County Hopes Updated Rule Closes Door on Billboards

When a new electronic billboard lit up on the west side of Highway 42/57 just north of Sturgeon Bay this month, it raised a lot of eyebrows for those who thought new billboard structures were a thing of the past in northern Door County. 

In fact, the Door County Land Use Services Department thought it had put an end to the billboard debate in areas under county zoning back in 1985 when it effectively banned new billboards by disallowing any new off-premise signs of more than 32 square feet. This meant that if you operated a business on one property, you couldn’t put a large sign for that business on another unrelated property. 

The ordinance also outlawed the expansion of existing off-premise signs and banned the maintenance of those signs.
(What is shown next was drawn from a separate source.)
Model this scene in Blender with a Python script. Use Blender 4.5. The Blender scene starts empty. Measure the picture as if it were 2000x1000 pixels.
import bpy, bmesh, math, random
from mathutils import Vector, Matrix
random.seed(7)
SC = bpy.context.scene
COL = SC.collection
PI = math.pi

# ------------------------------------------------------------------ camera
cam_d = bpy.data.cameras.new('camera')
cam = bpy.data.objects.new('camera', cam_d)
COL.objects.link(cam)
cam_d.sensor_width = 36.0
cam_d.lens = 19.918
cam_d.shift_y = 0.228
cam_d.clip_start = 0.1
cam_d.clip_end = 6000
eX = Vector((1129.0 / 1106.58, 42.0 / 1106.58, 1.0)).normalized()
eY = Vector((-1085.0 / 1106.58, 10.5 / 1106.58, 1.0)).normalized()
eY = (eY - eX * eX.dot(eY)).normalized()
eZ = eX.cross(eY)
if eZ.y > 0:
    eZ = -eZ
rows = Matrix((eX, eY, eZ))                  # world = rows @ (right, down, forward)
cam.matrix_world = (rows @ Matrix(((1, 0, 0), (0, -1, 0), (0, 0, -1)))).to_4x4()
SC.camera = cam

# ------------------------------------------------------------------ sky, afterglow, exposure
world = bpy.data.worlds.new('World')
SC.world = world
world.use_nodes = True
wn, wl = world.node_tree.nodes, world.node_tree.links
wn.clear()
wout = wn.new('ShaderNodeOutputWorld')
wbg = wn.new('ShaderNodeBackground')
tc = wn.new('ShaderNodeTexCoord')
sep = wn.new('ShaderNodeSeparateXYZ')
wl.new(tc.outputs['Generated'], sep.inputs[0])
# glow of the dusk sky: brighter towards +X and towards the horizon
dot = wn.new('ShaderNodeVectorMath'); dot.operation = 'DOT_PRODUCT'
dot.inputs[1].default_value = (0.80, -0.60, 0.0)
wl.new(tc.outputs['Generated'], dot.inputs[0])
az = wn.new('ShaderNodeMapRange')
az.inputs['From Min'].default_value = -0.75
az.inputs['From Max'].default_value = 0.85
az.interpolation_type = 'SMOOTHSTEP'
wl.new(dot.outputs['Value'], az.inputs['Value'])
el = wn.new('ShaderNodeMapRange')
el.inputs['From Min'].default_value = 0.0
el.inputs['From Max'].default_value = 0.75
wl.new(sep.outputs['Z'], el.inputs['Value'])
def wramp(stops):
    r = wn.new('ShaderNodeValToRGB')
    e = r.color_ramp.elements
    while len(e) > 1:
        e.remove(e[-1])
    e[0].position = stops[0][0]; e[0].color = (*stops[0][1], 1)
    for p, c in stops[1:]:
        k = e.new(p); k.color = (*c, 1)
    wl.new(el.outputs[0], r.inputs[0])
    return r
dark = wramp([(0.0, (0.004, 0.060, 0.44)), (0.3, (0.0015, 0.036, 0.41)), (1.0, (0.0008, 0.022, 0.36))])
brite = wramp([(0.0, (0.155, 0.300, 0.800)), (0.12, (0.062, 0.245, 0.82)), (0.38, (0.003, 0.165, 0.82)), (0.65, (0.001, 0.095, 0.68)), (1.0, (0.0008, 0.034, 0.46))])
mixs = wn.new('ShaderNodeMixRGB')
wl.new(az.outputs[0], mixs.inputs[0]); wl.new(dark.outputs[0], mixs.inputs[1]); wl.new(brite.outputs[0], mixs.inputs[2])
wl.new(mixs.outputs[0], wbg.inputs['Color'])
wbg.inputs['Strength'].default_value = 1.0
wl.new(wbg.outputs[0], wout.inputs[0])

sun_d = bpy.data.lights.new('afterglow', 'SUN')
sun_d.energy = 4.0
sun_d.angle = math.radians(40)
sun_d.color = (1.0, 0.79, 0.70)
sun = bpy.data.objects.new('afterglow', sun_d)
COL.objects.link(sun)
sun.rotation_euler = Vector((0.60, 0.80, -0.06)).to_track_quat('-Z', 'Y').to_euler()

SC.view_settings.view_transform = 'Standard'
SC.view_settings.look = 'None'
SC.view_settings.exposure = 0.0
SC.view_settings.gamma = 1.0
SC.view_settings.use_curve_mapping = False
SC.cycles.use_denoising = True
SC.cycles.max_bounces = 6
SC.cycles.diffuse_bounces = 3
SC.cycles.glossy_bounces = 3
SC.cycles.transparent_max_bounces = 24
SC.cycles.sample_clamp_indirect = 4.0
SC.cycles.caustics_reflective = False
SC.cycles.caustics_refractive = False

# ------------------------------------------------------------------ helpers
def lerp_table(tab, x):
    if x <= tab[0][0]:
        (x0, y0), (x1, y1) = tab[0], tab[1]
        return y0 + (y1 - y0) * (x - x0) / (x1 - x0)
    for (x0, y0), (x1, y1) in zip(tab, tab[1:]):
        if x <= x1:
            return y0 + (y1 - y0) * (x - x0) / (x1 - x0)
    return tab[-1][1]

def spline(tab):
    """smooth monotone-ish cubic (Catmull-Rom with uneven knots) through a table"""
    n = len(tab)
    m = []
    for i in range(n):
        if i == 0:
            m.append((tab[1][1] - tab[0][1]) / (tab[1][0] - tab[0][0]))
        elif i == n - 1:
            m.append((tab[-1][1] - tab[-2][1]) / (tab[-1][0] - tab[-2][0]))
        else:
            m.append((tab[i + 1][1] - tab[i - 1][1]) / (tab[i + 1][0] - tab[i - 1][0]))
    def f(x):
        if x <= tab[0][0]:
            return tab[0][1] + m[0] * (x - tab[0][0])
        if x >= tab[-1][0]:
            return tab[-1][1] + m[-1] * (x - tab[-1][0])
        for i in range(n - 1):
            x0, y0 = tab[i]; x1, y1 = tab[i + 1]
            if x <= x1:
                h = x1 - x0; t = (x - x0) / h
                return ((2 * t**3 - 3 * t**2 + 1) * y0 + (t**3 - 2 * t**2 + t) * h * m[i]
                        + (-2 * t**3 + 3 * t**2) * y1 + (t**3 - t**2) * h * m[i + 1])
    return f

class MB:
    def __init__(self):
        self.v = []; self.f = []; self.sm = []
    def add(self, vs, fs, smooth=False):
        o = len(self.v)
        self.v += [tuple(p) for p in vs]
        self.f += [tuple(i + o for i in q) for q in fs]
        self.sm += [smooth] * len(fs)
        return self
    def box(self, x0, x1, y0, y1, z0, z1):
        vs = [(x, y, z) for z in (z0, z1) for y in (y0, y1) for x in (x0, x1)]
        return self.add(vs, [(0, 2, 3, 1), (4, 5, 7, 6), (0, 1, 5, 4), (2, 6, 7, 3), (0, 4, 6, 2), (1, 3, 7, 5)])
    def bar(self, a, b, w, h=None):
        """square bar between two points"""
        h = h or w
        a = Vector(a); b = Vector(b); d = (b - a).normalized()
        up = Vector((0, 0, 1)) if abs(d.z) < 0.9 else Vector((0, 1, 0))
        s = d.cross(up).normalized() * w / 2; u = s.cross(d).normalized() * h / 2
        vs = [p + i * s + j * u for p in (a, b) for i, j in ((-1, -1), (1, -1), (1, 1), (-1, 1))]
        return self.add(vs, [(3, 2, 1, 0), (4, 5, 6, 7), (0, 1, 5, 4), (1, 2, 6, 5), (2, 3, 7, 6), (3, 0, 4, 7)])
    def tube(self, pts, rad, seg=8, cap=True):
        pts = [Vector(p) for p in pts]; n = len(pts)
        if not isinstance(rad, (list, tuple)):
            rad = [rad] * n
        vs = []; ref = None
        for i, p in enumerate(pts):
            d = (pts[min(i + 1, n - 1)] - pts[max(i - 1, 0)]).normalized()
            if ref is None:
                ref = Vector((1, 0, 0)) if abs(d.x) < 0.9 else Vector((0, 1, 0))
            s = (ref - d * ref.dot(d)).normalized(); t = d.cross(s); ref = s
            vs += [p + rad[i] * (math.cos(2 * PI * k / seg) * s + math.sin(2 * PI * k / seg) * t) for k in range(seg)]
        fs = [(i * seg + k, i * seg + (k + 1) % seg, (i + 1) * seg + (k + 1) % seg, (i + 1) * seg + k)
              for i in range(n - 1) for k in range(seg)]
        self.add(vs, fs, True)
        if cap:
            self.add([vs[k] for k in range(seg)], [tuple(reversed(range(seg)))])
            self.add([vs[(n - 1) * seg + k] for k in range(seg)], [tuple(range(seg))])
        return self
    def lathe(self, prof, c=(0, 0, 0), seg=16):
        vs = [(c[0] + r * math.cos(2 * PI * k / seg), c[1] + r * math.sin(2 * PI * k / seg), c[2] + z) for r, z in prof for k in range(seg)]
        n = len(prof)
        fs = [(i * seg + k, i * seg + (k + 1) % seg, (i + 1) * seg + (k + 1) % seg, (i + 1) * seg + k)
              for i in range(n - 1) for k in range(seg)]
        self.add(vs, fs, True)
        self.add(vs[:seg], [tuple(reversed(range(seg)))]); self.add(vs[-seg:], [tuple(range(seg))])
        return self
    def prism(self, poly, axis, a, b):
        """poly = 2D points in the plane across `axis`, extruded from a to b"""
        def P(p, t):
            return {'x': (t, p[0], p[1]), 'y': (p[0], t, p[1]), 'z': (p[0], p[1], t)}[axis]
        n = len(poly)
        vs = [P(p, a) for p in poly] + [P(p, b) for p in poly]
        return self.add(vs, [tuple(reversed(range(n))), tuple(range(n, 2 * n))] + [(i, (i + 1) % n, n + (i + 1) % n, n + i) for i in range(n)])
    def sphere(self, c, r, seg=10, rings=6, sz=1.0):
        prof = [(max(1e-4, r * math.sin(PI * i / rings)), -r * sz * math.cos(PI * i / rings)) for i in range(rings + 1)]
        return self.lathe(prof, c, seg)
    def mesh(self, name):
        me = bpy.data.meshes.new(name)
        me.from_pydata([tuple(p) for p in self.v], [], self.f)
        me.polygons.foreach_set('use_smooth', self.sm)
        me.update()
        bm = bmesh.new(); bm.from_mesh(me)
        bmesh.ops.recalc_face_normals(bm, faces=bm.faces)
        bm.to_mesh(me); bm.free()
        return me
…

That last measure was an attempt to effectively put a sunset on billboards in areas under county zoning because as structural components of signs deteriorated, they would eventually collapse and could not be rebuilt. 

So when Link Media submitted applications for 15 new sign permits to expand existing billboards and to erect two new freestanding billboards in May of 2019, the department issued a quick denial and hoped it would be a closed case. That’s not what Link Media’s representatives had in mind. 

Link Media did not respond to requests for comment for this article, but it did appeal the denials, citing a little-known 2015 United States Supreme Court ruling in a case known as Reed v. Town of Gilbert, Arizona. Mariah Goode, head of the Land Use Services Department, was dismayed when she realized that this ruling and the interpretation of other courts meant the county’s sign ordinance was in jeopardy.

Because the county had regulations pertaining to different types of signs – such as real estate signs and temporary development signs versus business signs – it could be considered to be regulating the content of the sign. 

“Basically, the courts have said that if you have to read a sign to determine how to regulate it, something is wrong with your regulations,” Goode said. 

Even though Link’s applications were denied based on size, not content, the fact that some segments of the county’s ordinance violated the Reed v. Gilbert ruling meant that the entire ordinance could be thrown out. 

“We might be looking at a free-for-all if that happened,” Goode said.

That’s how Link got the current billboard. It may also construct another one on that property according to the September 2019 compromise that Link reached with the county. Link is also allowed to place a new nonelectric sign face on the back of two existing billboards in the Town of Forestville and one in the Town of Sevastopol, and to erect one new nonelectric billboard in the Town of Sevastopol. 

In exchange, Link agreed not to file a lawsuit challenging the constitutionality of the county’s sign ordinance. The county has since updated the sign chapter of its ordinance, which was adopted in October of 2019. 

“Basically, what we had to do was add specificity to the types of signs that are not allowed, and the types that are exempt,” Goode said. 

She’s confident the ordinance now adheres to the Reed v. Gilbert ruling and the peninsula is once again safe from the construction of new billboards in the future – at least in municipalities under county zoning (Liberty Grove, Jacksonport, Baileys Harbor, Sevastopol, Gibraltar, Brussels, Town of Forestville, Clay Banks, Union, Gardner, Town of Sturgeon Bay and Washington). 

Ten of the applications Link had filed in 2018 were for new nonelectric billboard faces located on the Door County Coastal Byway, a Wisconsin Scenic Byway, which runs 66 miles from north of Sturgeon Bay, up Highway 57 to the tip of the peninsula, and back south along Highway 42 to the starting point. 

Those billboards will not be allowed thanks to the state’s rules regarding signs on Scenic Byways, said Liat Bonneville, the Rustic Roads coordinator for the Wisconsin Department of Transportation.

Wisconsin statute bans the construction of new signage that’s “visible from the main-traveled way of a highway that is a Scenic Byway” except for directional signage and signs advertising the sale or lease of property or activities conducted on the property. 

Ann Miller, chair of the Door County Coastal Byway Committee, was relieved to get that confirmation. The committee has filed for a federal designation as an All-American Road. The new billboard installed earlier in August just south of Culver’s in Sturgeon Bay – and the potential for more – don’t sit well with her, however.

“If they put in more signs by Culver’s, it would certainly make the gateway to the Byways look kind of tacky,” Miller said.